Effects of primary rocket nozzle expansion ratio on combustion oscillating characteristics in a RBCC engine combustor

This paper reports on effects of primary rocket jet expansion degree, which is regarded as one of the most probable sources of combustion instability in a Rocket-Based Combined-Cycle (RBCC) engine, on combustion oscillating characteristics in a RBCC combustor both experimentally and numerically. Two typical Expansion Ratios (ERs) of the primary rocket nozzle, i.e. ER=6 and ER=2 are respectively chosen to achieve different states of the rocket jet, and are studied experimentally on a direct-connect ground test facility operating at scramjet mode.
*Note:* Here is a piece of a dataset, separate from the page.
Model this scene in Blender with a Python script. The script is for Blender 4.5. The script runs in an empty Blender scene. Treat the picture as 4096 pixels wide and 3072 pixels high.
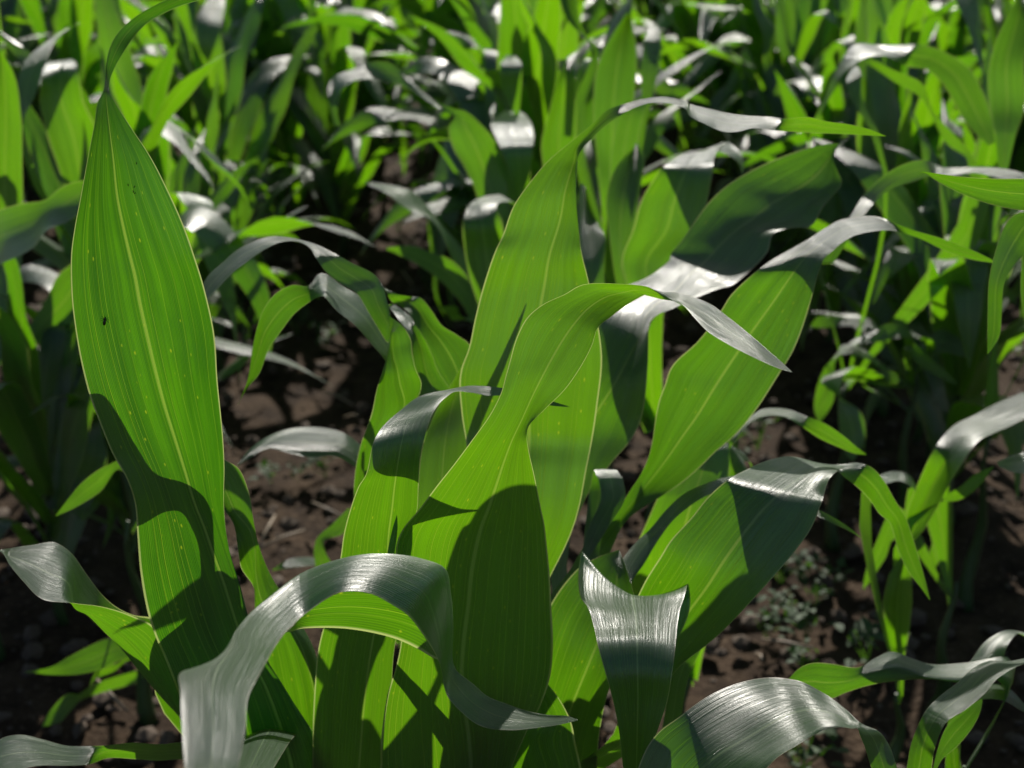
import bpy, bmesh, math, random
from mathutils import Vector, Matrix, noise
R = math.radians
rnd = random.Random(7)
sc = bpy.context.scene
COL = sc.collection

# ------------------------------------------------------------------ camera
CAM = Vector((0, 0, 1.2))
PITCH = R(22)
HT = 0.346                      # tan(half horizontal field of view)
cam = bpy.data.cameras.new('camera')
cam.sensor_width = 17.3
cam.lens = 17.3 / (2 * HT)
cam.clip_start = 0.02
cam.clip_end = 500
cam.dof.use_dof = True
cam.dof.focus_distance = 0.985
cam.dof.aperture_fstop = 4.0
co = bpy.data.objects.new('camera', cam)
COL.objects.link(co)
co.location = CAM
co.rotation_euler = (R(90) - PITCH, 0, 0)
sc.camera = co
FWD = Vector((0, math.cos(PITCH), -math.sin(PITCH)))
UPV = Vector((0, math.sin(PITCH), math.cos(PITCH)))
RGT = Vector((1, 0, 0))

CROPS = {'0': (0, 0, .54004), '1': (0, 0, 1.58), '2': (1350, 0, 1.58), '3': (2696, 0, 1.58),
         '4': (0, 1000, 1.58), '5': (1350, 1000, 1.58), '6': (2696, 1000, 1.58),
         '7': (0, 2022, 1.58), '8': (1350, 2022, 1.58), '9': (2696, 2022, 1.58),
         'A': (1200, 2300, 1.8433), 'B': (2100, 1500, 1.8433), 'C': (2200, 2100, 1.7068),
         'D': (1300, 1100, 2.0738), 'E': (2400, 900, 1.8433), 'F': (800, 1700, 1.2091)}


def at(c, x, y, Y):
    """world point seen at a traced photo position, Y metres in front of the camera foot"""
    ox, oy, s = CROPS[c]
    X = (ox + x / s) / 2048 - 1
    V = (1536 - (oy + y / s)) / 2048
    d = FWD + RGT * (X * HT) + UPV * (V * HT)
    return CAM + d * (Y / d.y)


# ------------------------------------------------------------------ sun and sky
SUN_EL, SUN_AZ = R(37), R(6.5)      # azimuth to the right of straight ahead
sun_dir = Vector((math.sin(SUN_AZ) * math.cos(SUN_EL), math.cos(SUN_AZ) * math.cos(SUN_EL), math.sin(SUN_EL)))
w = bpy.data.worlds.new('World')
sc.world = w
w.use_nodes = True
nt = w.node_tree
bg = nt.nodes['Background']
sky = nt.nodes.new('ShaderNodeTexSky')
sky.sky_type = 'NISHITA'
sky.sun_disc = False
sky.sun_elevation = SUN_EL
sky.sun_rotation = SUN_AZ
nt.links.new(sky.outputs[0], bg.inputs[0])
bg.inputs[1].default_value = 0.05
sl = bpy.data.lights.new('sun', 'SUN')
sl.energy = 5.0
sl.angle = R(0.53)
sl.color = (1, .95, .86)
so = bpy.data.objects.new('sun', sl)
COL.objects.link(so)
so.location = (2, 4, 6)
so.rotation_euler = (-sun_dir).to_track_quat('-Z', 'Y').to_euler()
sc.view_settings.view_transform = 'Standard'
sc.view_settings.look = 'None'
sc.view_settings.exposure = 0.35
sc.view_settings.gamma = 1
sc.cycles.max_bounces = 8
sc.cycles.transmission_bounces = 6
sc.cycles.sample_clamp_indirect = 4
sc.cycles.use_denoising = True


# ------------------------------------------------------------------ materials
def N(nt, t, **kw):
    n = nt.nodes.new(t)
    for k, v in kw.items():
        setattr(n, k, v)
    return n


def math_n(nt, op, a, b=None, c=None, clamp=False):
    n = N(nt, 'ShaderNodeMath', operation=op)
    n.use_clamp = clamp
    for i, v in enumerate((a, b, c)):
        if v is None:
            continue
        if isinstance(v, (int, float)):
            n.inputs[i].default_value = v
        else:
            nt.links.new(v, n.inputs[i])
    return n.outputs[0]


def mix_c(nt, f, a, b):
    n = N(nt, 'ShaderNodeMix', data_type='RGBA')
    for s, v in ((n.inputs[0], f), (n.inputs[6], a), (n.inputs[7], b)):
        if isinstance(v, (int, float)):
            s.default_value = v
        elif isinstance(v, tuple):
            s.default_value = (*v, 1)
        else:
            nt.links.new(v, s)
    return n.outputs[2]


def mrange(nt, v, a, b, c=0., d=1.):
    n = N(nt, 'ShaderNodeMapRange')
    nt.links.new(v, n.inputs[0])
    for i, q in enumerate((a, b, c, d)):
        n.inputs[i + 1].default_value = q
    return n.outputs[0]


def leaf_material(name, hero, rough=(.28, .42)):
    m = bpy.data.materials.new(name)
    m.use_nodes = True
    nt = m.node_tree
    nt.nodes.clear()
    L = nt.links.new
    out = N(nt, 'ShaderNodeOutputMaterial')
    uv = N(nt, 'ShaderNodeUVMap')
    sep = N(nt, 'ShaderNodeSeparateXYZ')
    L(uv.outputs[0], sep.inputs[0])
    u, v = sep.outputs[0], sep.outputs[1]
    info = N(nt, 'ShaderNodeObjectInfo')
    r = info.outputs['Random']

    def streak(su, sv, detail=2.0, off=0.0):
        cmb = N(nt, 'ShaderNodeCombineXYZ')
        L(math_n(nt, 'MULTIPLY', u, su), cmb.inputs[0])
        L(math_n(nt, 'MULTIPLY', v, sv), cmb.inputs[1])
        L(math_n(nt, 'MULTIPLY_ADD', r, 37.0, off), cmb.inputs[2])
        n = N(nt, 'ShaderNodeTexNoise')
        n.inputs['Scale'].default_value = 1
        n.inputs['Detail'].default_value = detail
        n.inputs['Roughness'].default_value = .6
        L(cmb.outputs[0], n.inputs['Vector'])
        return n.outputs[0]
    tone = N(nt, 'ShaderNodeSeparateColor')
    L(info.outputs['Color'], tone.inputs[0])
    tone = tone.outputs[0]
    broad = streak(9, 5, 2)
    fine = streak(95, 3.0, 3, 5)
    blotch = streak(3.5, 22, 3, 11)
    # parallel veins
    uj = math_n(nt, 'ADD', u, math_n(nt, 'MULTIPLY', math_n(nt, 'SUBTRACT', streak(6, 6, 1, 3), .5), .02))
    cosv = math_n(nt, 'COSINE', math_n(nt, 'MULTIPLY', uj, 2 * math.pi * 28))
    vein = math_n(nt, 'MULTIPLY', mrange(nt, cosv, .8, 1.0), mrange(nt, streak(26, 1.2, 1, 9), .38, .6))
    cosf = math_n(nt, 'COSINE', math_n(nt, 'MULTIPLY', uj, 2 * math.pi * 96))
    au = math_n(nt, 'ABSOLUTE', math_n(nt, 'SUBTRACT', u, .5))
    rib = mrange(nt, au, .008, .018, 1., 0.)
    edge = math_n(nt, 'MULTIPLY', mrange(nt, au, .487, .494), .6)
    # small yellow flecks
    cmb = N(nt, 'ShaderNodeCombineXYZ')
    L(math_n(nt, 'MULTIPLY', u, 26), cmb.inputs[0])
    L(math_n(nt, 'MULTIPLY', v, 120), cmb.inputs[1])
    L(math_n(nt, 'MULTIPLY', r, 91), cmb.inputs[2])
    vo = N(nt, 'ShaderNodeTexVoronoi')
    vo.inputs['Scale'].default_value = 1
    L(cmb.outputs[0], vo.inputs['Vector'])
    sepc = N(nt, 'ShaderNodeSeparateColor')
    L(vo.outputs['Color'], sepc.inputs[0])
    fleck = math_n(nt, 'MULTIPLY', mrange(nt, vo.outputs['Distance'], .10, .22, 1., 0.), math_n(nt, 'GREATER_THAN', sepc.outputs[0], .88))
    # colour seen in transmitted light
    g = 1.22 if hero else 1.5  # background copy transmits more, a painted boost of the backlight
    def T(a, b, c):
        return (a * g, b * g, c)
    t0 = mix_c(nt, mrange(nt, broad, .32, .66), T(0.0056, 0.0471, .0010), T(0.0340, 0.1231, .0012))
    t1 = mix_c(nt, math_n(nt, 'MULTIPLY', mrange(nt, fine, .35, .65), .62), t0, T(0.0081, 0.0532, .0008))
    t1 = mix_c(nt, math_n(nt, 'MULTIPLY', mrange(nt, cosf, .0, 1.0), .28), t1, T(0.0794, 0.1991, .0025))
    t1 = mix_c(nt, math_n(nt, 'MULTIPLY', mrange(nt, blotch, .52, .78), .5), t1, T(0.0114, 0.0646, .0008))
    t1 = mix_c(nt, math_n(nt, 'MULTIPLY', tone, .60), t1, T(0.0939, 0.2067, .0014))
    t2 = mix_c(nt, math_n(nt, 'MULTIPLY', vein, .42), t1, T(0.1538, 0.2508, .012))
    t2 = mix_c(nt, math_n(nt, 'MULTIPLY', fleck, .5), t2, T(0.2348, 0.2812, .012))
    t2 = mix_c(nt, math_n(nt, 'MULTIPLY', rib, .55), t2, T(0.1457, 0.2128, .028))
    t2 = mix_c(nt, edge, t2, T(0.2915, 0.3040, .14))
    # colour seen in reflected light
    d0 = mix_c(nt, broad, (0.0077, 0.0221, 0.0086), (0.0163, 0.0384, 0.0144))
    d1 = mix_c(nt, math_n(nt, 'MULTIPLY', vein, .5), d0, (0.0360, 0.0672, 0.0336))
    d1 = mix_c(nt, math_n(nt, 'MULTIPLY', rib, .8), d1, (0.0672, 0.1056, 0.0528))
    d1 = mix_c(nt, mrange(nt, blotch, .60, .80, 0., .35), d1, (0.0440, 0.0680, 0.0360))
    d1 = mix_c(nt, math_n(nt, 'MULTIPLY', edge, mrange(nt, streak(1, 30, 2, 17), .40, .60)), d1, (0.0720, 0.0360, 0.0240))
    d1 = mix_c(nt, math_n(nt, 'MULTIPLY', edge, mrange(nt, streak(1, 30, 2, 17), .60, .40)), d1, (0.1824, 0.1824, 0.1248))
    # relief: shallow ribbing along the blade
    h = math_n(nt, 'ADD', math_n(nt, 'MULTIPLY', fine, .40), math_n(nt, 'MULTIPLY', cosf, .10))
    h = math_n(nt, 'ADD', h, math_n(nt, 'MULTIPLY', vein, -.5))
    grain = streak(60, 600, 1, 21)
    h = math_n(nt, 'ADD', h, math_n(nt, 'MULTIPLY', broad, 2.0))
    if hero:
        h = math_n(nt, 'ADD', h, math_n(nt, 'MULTIPLY', grain, .14))
    bump = N(nt, 'ShaderNodeBump')
    bump.inputs['Strength'].default_value = .6
    bump.inputs['Distance'].default_value = .0016
    L(h, bump.inputs['Height'])
    p = N(nt, 'ShaderNodeBsdfPrincipled')
    L(d1, p.inputs['Base Color'])
    L(mrange(nt, fine, .3, .7, *rough), p.inputs['Roughness'])
    p.inputs['IOR'].default_value = 1.5
    p.inputs['Specular IOR Level'].default_value = 1.0
    L(bump.outputs[0], p.inputs['Normal'])
    tr = N(nt, 'ShaderNodeBsdfTranslucent')
    L(t2, tr.inputs[0])
    L(bump.outputs[0], tr.inputs['Normal'])
    add = N(nt, 'ShaderNodeAddShader')
    L(p.outputs[0], add.inputs[0])
    L(tr.outputs[0], add.inputs[1])
    L(add.outputs[0], out.inputs[0])
    return m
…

Compressible reactive Large Eddy Simulations (LESs) with liquid kerosene (C₁₂H₂₃) sprayed are accordingly performed on the RBCC combustor. Coupled with a reduced two-step chemical kinetics of kerosene, LES is used to investigate combustion details of the engine. Combustion performances are evaluated in terms of combustion oscillation amplitude and frequency as well as wall pressure distribution along the flow-path, which is thought to be the main source of inner thrust. Effects of primary rocket jet on pressure oscillations of the main combustor are analyzed and the relation of its high speed jet oscillating characteristics with that of the combustor is recognized. Results reveal that the unsteady high temperature jet comes out of the primary rocket, which is designed rich in fuel, has a significant effect on the vaporization features of the fuel injected from the secondary struts, and consequently on the combustion characteristics. LES solver is validated with experimental data of a scramjet located in the Institute for Chemical Propulsion of the German Aerospace Centre (DLR) and shows good predictions.